## Record list:
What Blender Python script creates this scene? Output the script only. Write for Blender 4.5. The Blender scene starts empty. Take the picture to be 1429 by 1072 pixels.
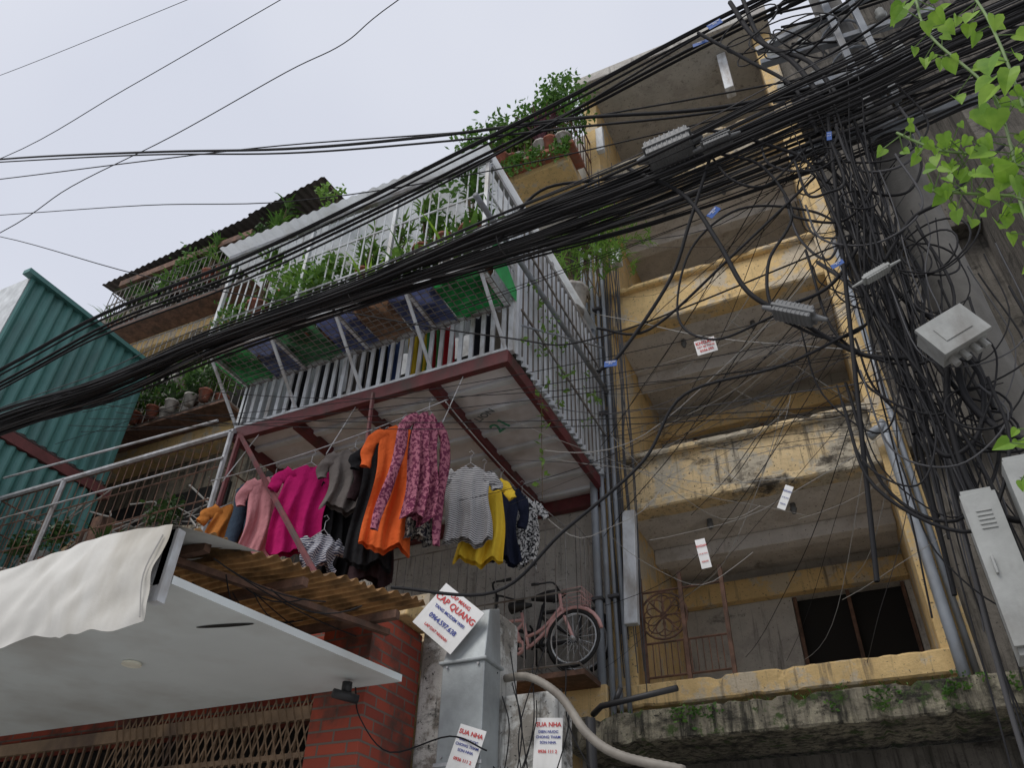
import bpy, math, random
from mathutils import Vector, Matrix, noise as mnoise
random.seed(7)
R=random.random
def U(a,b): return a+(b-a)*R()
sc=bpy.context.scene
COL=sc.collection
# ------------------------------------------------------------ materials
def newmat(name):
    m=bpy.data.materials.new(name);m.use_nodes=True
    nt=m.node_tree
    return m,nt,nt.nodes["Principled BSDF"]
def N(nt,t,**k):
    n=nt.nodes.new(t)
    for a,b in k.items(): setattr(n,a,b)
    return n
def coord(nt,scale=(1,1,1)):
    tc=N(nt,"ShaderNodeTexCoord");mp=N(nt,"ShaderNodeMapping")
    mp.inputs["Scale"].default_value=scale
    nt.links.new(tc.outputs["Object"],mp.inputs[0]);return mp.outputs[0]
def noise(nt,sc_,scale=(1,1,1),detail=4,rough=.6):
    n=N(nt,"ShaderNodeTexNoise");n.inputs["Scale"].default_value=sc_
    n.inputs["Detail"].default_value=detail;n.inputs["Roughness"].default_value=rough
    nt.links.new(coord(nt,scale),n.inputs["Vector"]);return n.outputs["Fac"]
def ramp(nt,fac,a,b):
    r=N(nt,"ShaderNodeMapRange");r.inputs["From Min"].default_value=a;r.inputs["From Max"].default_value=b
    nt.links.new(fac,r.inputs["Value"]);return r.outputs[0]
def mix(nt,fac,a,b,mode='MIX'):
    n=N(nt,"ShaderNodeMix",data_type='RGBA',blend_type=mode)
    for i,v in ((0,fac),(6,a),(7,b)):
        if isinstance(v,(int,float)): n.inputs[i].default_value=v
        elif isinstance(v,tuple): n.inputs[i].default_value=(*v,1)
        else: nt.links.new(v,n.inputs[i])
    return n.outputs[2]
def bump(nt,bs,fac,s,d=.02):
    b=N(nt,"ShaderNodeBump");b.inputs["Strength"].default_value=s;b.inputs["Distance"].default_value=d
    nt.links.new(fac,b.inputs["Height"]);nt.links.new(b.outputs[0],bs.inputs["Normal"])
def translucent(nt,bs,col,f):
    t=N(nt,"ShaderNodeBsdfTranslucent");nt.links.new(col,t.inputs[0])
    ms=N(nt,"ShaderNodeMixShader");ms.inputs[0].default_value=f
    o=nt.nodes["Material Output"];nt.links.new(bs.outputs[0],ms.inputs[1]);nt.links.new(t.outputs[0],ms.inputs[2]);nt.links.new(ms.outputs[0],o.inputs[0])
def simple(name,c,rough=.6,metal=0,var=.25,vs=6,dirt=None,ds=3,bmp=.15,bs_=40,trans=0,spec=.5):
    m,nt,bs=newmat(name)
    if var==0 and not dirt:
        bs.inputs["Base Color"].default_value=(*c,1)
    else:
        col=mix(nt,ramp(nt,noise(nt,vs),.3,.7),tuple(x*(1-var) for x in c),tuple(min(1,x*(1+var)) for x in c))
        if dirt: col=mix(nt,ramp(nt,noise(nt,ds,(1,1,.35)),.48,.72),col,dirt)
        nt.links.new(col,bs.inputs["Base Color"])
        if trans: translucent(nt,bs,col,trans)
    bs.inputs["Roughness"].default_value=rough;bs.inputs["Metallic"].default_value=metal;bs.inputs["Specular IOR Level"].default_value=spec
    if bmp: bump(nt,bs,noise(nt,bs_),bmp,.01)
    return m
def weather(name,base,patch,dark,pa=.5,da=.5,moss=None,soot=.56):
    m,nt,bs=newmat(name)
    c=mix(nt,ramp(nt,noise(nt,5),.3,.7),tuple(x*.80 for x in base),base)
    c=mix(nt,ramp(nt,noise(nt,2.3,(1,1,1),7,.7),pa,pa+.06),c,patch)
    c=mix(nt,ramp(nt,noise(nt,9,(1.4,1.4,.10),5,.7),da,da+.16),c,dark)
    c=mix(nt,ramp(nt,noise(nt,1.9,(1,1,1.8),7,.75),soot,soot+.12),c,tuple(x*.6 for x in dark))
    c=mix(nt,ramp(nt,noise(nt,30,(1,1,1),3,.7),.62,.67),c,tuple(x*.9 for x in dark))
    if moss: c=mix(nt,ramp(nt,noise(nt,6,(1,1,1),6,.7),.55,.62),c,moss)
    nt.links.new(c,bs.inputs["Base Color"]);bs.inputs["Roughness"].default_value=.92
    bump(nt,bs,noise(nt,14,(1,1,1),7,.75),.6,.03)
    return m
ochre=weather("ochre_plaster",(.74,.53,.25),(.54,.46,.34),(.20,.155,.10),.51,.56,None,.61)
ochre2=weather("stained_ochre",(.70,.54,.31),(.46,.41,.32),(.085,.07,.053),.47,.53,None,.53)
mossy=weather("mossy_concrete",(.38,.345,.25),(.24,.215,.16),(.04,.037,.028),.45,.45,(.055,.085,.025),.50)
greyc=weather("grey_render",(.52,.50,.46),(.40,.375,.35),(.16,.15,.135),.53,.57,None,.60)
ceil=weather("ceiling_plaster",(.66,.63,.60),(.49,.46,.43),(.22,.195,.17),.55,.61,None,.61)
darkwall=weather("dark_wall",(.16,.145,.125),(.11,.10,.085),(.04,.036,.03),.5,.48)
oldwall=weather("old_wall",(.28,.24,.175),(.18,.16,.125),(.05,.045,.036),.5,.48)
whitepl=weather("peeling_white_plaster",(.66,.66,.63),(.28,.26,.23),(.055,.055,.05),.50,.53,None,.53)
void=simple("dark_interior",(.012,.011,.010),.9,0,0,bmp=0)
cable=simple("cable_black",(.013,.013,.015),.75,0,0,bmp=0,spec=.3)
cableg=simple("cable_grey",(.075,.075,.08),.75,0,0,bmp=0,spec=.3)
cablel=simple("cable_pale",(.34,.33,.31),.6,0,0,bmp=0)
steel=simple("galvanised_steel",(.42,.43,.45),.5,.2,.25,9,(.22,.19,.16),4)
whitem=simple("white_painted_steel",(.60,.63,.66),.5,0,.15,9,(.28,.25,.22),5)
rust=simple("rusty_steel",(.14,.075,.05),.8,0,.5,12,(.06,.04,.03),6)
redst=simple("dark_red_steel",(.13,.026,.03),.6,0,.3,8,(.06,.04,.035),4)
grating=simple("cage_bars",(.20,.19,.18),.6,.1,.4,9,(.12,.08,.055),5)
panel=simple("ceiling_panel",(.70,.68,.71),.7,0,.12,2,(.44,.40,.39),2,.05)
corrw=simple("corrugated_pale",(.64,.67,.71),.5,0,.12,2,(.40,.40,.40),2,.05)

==

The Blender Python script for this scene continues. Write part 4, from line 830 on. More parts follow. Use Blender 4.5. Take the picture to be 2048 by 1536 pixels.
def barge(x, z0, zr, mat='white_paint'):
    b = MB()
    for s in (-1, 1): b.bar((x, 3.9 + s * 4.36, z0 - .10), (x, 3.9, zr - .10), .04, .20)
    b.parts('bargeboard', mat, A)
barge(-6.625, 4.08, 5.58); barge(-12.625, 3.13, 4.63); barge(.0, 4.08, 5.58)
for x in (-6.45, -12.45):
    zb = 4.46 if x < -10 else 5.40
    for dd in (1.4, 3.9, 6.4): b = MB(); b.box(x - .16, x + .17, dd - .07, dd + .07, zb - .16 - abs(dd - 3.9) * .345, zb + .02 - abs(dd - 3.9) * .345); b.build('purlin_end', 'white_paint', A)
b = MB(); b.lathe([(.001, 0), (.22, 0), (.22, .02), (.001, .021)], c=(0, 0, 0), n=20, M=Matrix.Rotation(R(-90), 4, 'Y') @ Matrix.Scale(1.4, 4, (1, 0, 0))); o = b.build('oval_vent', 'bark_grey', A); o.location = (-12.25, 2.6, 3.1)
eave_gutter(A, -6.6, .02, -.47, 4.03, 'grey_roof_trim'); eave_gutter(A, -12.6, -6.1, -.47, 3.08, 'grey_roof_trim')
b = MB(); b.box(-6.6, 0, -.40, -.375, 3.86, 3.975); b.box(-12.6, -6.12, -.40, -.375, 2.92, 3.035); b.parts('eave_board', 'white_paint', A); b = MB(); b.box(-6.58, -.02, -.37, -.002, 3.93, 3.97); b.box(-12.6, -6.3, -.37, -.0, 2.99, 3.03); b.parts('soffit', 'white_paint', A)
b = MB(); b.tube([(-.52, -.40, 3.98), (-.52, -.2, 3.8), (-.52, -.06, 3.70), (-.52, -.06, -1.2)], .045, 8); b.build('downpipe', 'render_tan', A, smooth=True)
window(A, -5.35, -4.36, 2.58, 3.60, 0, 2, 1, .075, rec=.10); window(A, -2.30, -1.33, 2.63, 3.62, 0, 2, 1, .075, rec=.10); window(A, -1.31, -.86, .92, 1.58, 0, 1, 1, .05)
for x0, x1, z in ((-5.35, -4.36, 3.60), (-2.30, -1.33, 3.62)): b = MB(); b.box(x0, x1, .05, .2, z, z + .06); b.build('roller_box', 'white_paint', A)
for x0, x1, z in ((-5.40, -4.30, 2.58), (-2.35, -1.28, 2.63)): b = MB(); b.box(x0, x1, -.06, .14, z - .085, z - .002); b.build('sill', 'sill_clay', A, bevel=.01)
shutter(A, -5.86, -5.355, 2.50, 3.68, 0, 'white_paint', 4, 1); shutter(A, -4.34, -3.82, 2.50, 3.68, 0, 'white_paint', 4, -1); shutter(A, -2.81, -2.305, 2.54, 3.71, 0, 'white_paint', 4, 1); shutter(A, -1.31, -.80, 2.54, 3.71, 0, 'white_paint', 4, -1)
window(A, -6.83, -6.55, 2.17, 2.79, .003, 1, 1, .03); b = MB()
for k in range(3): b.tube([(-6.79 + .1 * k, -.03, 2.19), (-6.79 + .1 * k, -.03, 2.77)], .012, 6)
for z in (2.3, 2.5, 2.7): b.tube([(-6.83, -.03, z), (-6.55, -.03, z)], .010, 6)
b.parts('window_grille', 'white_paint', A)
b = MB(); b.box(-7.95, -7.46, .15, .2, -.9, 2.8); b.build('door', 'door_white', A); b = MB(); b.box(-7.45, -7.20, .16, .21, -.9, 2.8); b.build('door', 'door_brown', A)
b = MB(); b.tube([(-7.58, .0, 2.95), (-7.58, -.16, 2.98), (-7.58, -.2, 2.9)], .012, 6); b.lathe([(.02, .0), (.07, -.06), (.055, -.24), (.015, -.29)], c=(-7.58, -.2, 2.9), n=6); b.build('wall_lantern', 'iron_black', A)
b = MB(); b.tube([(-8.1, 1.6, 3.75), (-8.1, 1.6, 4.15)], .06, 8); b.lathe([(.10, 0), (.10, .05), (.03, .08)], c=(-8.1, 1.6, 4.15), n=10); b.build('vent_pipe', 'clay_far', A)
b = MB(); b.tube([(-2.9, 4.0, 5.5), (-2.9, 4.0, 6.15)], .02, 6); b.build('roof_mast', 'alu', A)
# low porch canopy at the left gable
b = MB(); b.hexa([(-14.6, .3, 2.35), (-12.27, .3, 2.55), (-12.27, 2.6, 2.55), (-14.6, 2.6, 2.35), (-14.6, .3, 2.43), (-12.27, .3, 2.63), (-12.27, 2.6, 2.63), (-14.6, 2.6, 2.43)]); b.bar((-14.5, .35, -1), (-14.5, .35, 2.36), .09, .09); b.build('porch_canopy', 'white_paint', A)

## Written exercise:
Keep only the lines that hold the string "Take", and copy them out.

## Output of the task:
What Blender Python script creates this scene? Output the script only. Write for Blender 4.5. The Blender scene starts empty. Take the picture to be 1429 by 1072 pixels.
The Blender Python script for this scene continues. Write part 4, from line 830 on. More parts follow. Use Blender 4.5. Take the picture to be 2048 by 1536 pixels.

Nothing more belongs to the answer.